The problem began with the Treaty of Paris in 1783, which ended the American Revolution by drawing a boundary line along 'the northwesternmost head of the Connecticut River.' The treaty's authors apparently assumed this phrase was self-explanatory. It was not. The Connecticut River is fed by three tributaries at its northern extreme, and each one could plausibly be called the northwesternmost headwater. The British claimed the boundary ran along the southeasternmost branch -- the chain of Connecticut Lakes. The Americans argued for Halls Stream, the westernmost tributary. The disputed zone between these interpretations encompassed the four Connecticut Lakes and roughly 282 square miles of wilderness. For decades after the Revolution, the area remained a jurisdictional no-man's-land. Settlers arrived anyway, originally under overlapping land grants traceable to competing claims by Abenaki leaders. Both the Americans and British sent tax collectors. Both sent sheriffs to collect debts. The residents found themselves caught in the middle, forced to pay twice for the privilege of living in territory that neither nation could definitively call its own.

A Constitution for Three Hundred Souls

By the early 1830s, the settlers had had enough. The Indian Stream assembly declared independence on July 9, 1832, and produced a written constitution that established a formal government for their tiny republic. Luther Parker, who served as justice of the peace from 1832 to 1835, was one of its drafters. The constitution created an elected governing structure for a community of roughly 300 citizens -- an entire nation that could have fit inside a single church. The republic was named after Indian Stream, a small watercourse running through the territory. The 1830 United States census had already noted the area as 'Indian Stream Territory, so-called,' an acknowledgment that even federal officials recognized the place existed in a kind of sovereign limbo. Some citizens viewed themselves as part of the United States but emphatically not part of New Hampshire -- a distinction that mattered deeply to people who had been subjected to the competing legal systems of two empires and wanted control over their own affairs.

Invasion by Ultimatum

Independence did not bring peace. The sheriff of Coos County, New Hampshire, continued intervening in local disputes, and tensions escalated until the situation reached a breaking point. On July 30, 1835, the sheriff requested militia support. Two companies of infantry from towns around Colebrook mustered at Stewartstown, prepared to march into the disputed territory. The sheriff moved ahead of them and on August 4 confronted between 30 and 40 members of the Indian Stream assembly, delivering an ultimatum: submit to New Hampshire or face forcible occupation. Outnumbered and outgunned, most of the assembly capitulated. The next day, August 5, five leaders of Indian Stream wrote to a British official in Sherbrooke, Lower Canada, explaining that their petition for British protection had not been answered in time and that Indian Stream had agreed to annexation by New Hampshire. One of the 'Streamers,' Richard I. Blanchard, agreed to serve as a deputy sheriff of Coos County. The militia, having accomplished its mission without firing a shot, dispersed from Stewartstown on August 6.

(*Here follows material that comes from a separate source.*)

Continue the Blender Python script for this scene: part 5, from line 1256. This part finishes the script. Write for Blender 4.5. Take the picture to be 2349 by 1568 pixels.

A Hardware-Store Debt and a Diplomatic Crisis

The annexation triggered an international incident. The British ambassador to the United States protested directly to President Andrew Jackson and the Secretary of State. Both governments were appalled -- not at the principle of the thing, but at the absurdity of the trigger. The underlying dispute that had brought the sheriff into Indian Stream in the first place involved, among other mundane grievances, an unpaid hardware-store debt. The prospect of armed conflict between two great powers over such a trivial matter concentrated diplomatic minds. In July 1837, Lord Palmerston in London dismissed all charges in the British judiciary arising from the incident and restated the British position that the territory belonged to British North America. The area continued to be described as Indian Stream in the 1840 U.S. census, when 315 people were counted. That same year, the residents petitioned to incorporate as the town of Pittsburg, New Hampshire -- the name it carries today.

Resolved by Treaty, Remembered by Marker

The border was finally settled in 1842 by the Webster-Ashburton Treaty, which assigned the territory definitively to the United States and New Hampshire. The boundary line confirmed the American interpretation, running along Halls Stream to the west. An 1845 Lewis Robinson map of New Hampshire shows the border just south of modern-day Pittsburg and north of Clarksville. Today, a New Hampshire historical marker -- number one in the state's series -- stands in Pittsburg to commemorate the republic. The four Connecticut Lakes still stretch northward toward the Canadian border, their quiet shores giving no hint of the jurisdictional tug-of-war that once made this remote corner of New England a flashpoint between empires. Pittsburg remains the largest town by area in New Hampshire, a sprawling expanse of forest and lake where three hundred stubborn settlers once built a nation that lasted just long enough to make its point.

From the Air

The former Republic of Indian Stream corresponds to the modern town of Pittsburg, New Hampshire, at approximately 45.15N, 71.33W. This is the northernmost point of New Hampshire, directly on the Quebec border. The four Connecticut Lakes are the dominant visual features from altitude -- a chain of progressively smaller lakes stretching north toward the border. The territory is heavily forested with minimal development. Nearest airports: Colebrook-Dixville Notch Airport (private strips) and Berlin Regional Airport (KBML) roughly 60 miles south. Quebec's Sherbrooke Airport (CYSC) is approximately 50 miles northeast. Best viewed at 3,000-6,000 feet AGL. The Canada-US border crossing on Route 3 is visible as a cleared strip through the forest.